A fair number of people take to bikes for their shopping needs, at least in some parts of Europe. The European Cycling Federation decided to try and quantify that the economic impact of cycling versus shopping by automobile might be across the 28-member European Union. Here's a sampling of what they found: this from their "Shopping By Bike: Best Friend Of Your City Centre."

"In Copenhagen, cyclists create more revenue in shops and supermarkets than car drivers (2.05 billion EUR for cyclists, 2.04 billion EUR for car drivers)."

"In Bristol, retailers overestimated the share of car-drivers among their costumers by almost 100 per cent: In a survey, they stated that 41 per cent of costumers would come by car, while the actual value was only at 22 per cent. For cycling, it was the other way round: Shopkeepers estimated the share of cyclists among their customers at 6 per cent, while the actual share was 10 per cent. Shopkeepers also overestimated the distances customers would travel to their shops: They thought that only 12 per cent of clients would live less than half a mile from the shop, while the real value was 42 per cent."

"In France, a survey in 6 cities found that cyclists spend more money per week in shops than car drivers (24.35 EUR for cyclists, 21.65 EUR for car drivers). They spend less money per visit, but visited shops more often.

"In Bern, a consumer survey found that clients coming by bike create 7 500 EUR of revenue per square metre of dedicated parking space, while car drivers only brought 6 625 EUR."

Thankfully, the phenomenon isn't limited to Europe. In bicycling-centric Davis, California, a study of the first 1,900 shopping trips to a new store found "cyclists spend $250 per month, car drivers only $180."

Until ECF did their study -- and you can see the data and assumptions they used to make their calculations in the report -- it was pretty much assumed that bicycling shoppers were few and far between and their economic impact minimal. This was due, in part, to retailers under-estimating the share of clients coming by bicycle versus by car, which they usually over-estimated. That the study discovered is that while shoppers arriving by car might "spend more per visit" they tended to shop less frequently.
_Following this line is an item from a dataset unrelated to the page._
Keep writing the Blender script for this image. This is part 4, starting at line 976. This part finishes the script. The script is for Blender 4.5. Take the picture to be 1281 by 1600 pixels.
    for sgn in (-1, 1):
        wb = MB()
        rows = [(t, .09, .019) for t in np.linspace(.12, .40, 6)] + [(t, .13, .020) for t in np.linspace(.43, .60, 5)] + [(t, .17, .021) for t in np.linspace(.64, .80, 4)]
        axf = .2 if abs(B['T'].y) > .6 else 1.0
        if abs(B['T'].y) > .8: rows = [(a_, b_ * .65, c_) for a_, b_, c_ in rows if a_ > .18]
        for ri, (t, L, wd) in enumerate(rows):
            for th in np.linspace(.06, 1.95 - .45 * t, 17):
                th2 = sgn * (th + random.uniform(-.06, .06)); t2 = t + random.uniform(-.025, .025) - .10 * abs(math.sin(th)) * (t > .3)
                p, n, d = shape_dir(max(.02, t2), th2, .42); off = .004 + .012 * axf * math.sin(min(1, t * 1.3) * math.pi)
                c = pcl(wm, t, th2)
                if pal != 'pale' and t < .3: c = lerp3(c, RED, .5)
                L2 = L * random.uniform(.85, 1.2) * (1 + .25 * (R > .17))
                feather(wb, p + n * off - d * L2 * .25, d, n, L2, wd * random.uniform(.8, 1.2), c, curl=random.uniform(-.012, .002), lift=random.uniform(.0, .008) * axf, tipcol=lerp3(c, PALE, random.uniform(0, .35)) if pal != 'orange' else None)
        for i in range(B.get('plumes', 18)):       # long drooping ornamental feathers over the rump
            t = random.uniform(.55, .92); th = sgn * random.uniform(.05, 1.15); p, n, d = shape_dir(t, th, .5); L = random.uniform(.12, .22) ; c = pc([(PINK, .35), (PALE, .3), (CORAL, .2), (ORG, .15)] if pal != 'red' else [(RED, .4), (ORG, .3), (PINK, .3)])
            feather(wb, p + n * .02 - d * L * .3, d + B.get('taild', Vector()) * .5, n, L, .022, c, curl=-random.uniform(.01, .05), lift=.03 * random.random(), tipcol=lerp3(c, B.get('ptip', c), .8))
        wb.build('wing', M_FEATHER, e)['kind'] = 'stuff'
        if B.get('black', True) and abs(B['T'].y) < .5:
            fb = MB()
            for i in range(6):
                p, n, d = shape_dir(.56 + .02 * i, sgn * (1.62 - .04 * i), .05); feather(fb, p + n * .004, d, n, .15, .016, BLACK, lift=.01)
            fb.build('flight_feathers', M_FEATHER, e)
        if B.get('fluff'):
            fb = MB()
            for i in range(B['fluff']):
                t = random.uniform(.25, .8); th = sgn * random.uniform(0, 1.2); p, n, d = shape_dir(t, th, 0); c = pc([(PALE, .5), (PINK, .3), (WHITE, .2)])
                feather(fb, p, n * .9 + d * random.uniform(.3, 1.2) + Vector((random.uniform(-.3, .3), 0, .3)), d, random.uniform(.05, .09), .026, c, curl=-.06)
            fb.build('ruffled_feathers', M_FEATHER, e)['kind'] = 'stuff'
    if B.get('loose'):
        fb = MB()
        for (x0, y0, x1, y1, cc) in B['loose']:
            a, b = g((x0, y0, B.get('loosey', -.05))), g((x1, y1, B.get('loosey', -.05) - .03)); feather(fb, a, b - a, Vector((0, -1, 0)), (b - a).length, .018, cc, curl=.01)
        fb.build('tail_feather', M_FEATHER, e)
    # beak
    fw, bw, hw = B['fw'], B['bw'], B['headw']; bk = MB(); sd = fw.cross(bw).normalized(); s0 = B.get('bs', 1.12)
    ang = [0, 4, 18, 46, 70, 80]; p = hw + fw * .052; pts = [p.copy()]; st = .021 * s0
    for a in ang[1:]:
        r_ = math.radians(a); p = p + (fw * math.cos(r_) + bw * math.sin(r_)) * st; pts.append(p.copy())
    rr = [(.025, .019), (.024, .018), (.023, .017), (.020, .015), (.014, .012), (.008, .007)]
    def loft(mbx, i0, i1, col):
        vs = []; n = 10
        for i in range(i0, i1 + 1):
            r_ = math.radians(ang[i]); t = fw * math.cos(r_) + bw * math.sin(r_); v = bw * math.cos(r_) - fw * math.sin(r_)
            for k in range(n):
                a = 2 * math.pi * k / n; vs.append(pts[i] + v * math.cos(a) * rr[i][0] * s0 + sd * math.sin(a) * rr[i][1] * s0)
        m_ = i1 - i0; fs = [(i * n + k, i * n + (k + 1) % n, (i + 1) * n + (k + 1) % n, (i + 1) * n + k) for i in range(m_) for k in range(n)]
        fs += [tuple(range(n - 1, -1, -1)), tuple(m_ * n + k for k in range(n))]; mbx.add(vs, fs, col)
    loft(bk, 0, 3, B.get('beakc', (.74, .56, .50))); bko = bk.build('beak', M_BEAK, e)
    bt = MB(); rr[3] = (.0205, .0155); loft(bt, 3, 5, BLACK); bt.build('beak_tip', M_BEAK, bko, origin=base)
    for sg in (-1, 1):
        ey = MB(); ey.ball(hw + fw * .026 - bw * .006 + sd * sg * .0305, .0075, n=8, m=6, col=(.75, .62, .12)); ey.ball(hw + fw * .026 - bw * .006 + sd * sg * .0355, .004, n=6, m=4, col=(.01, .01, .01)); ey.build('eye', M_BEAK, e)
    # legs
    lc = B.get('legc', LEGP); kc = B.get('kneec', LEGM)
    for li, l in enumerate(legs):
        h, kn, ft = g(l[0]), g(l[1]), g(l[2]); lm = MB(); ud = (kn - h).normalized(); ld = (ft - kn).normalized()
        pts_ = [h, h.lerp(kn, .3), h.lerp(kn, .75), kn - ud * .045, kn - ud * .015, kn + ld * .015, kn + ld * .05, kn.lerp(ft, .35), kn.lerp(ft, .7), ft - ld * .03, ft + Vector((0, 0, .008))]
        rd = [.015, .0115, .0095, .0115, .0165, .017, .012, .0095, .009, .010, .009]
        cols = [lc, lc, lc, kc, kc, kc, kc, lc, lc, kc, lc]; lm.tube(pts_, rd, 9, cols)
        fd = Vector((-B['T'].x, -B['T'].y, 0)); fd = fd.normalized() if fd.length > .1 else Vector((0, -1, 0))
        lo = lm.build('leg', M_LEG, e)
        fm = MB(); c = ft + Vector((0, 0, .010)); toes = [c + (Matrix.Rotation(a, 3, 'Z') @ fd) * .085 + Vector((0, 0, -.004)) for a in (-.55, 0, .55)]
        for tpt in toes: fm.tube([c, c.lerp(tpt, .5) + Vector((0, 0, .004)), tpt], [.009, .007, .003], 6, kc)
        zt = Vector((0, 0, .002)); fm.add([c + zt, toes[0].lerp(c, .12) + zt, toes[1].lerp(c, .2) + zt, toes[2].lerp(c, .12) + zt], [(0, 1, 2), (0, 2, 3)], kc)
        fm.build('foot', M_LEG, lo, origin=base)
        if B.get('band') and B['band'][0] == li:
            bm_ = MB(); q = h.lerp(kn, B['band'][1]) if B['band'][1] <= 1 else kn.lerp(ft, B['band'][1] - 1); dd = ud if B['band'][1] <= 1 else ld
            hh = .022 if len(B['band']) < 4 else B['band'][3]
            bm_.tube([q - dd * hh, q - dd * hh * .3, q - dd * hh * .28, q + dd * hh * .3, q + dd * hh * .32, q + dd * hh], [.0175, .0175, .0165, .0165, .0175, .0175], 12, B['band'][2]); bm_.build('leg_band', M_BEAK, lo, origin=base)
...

In contrast,

"Clients coming by bike spend more than those coming by car, be it during a certain time period or related to the parking space that has to be provided for them."

The ECF extrapolated from various EU data sets that "At the moment, customers going shopping by bike account for a consumption volume [of] €111 billion (US$11.43 billion) in the EU-28." They further noted that doubling the "modal share" - the percent of trips made by a type of transport: cars, buses, bikes, etc. - would significantly boost the economics of "city centers, towns and villages all over Europe."

In addition to the jobs created by the cycling industry, estimated at some 650,000 payrolls, the report also pointed out that the economic benefits of improved health and "reduced mortality" amounted to between €114-121 billion. The benefits of easing traffic congestion adds a further €25 billion to the bottom-line.

Perhaps most encouraging of all, despite retailer concerns that giving more space to pedestrians and cyclists, while lessening that offered cars, would seriously harm business, it was found that such a policy is "more than compensated for by the clients that come by foot or by bike afterward."

Which makes what's happen on the other side of my little town really interesting. A developer is tearing up several acres of asphalt what used to be one of those sprawling strip mall parking lots, this one once anchored by a long-shuttered Walmart. The plan? To convert it into new multi-use space for residences, businesses and public space: meaning fewer cars and more people and… hopefully, more bikes.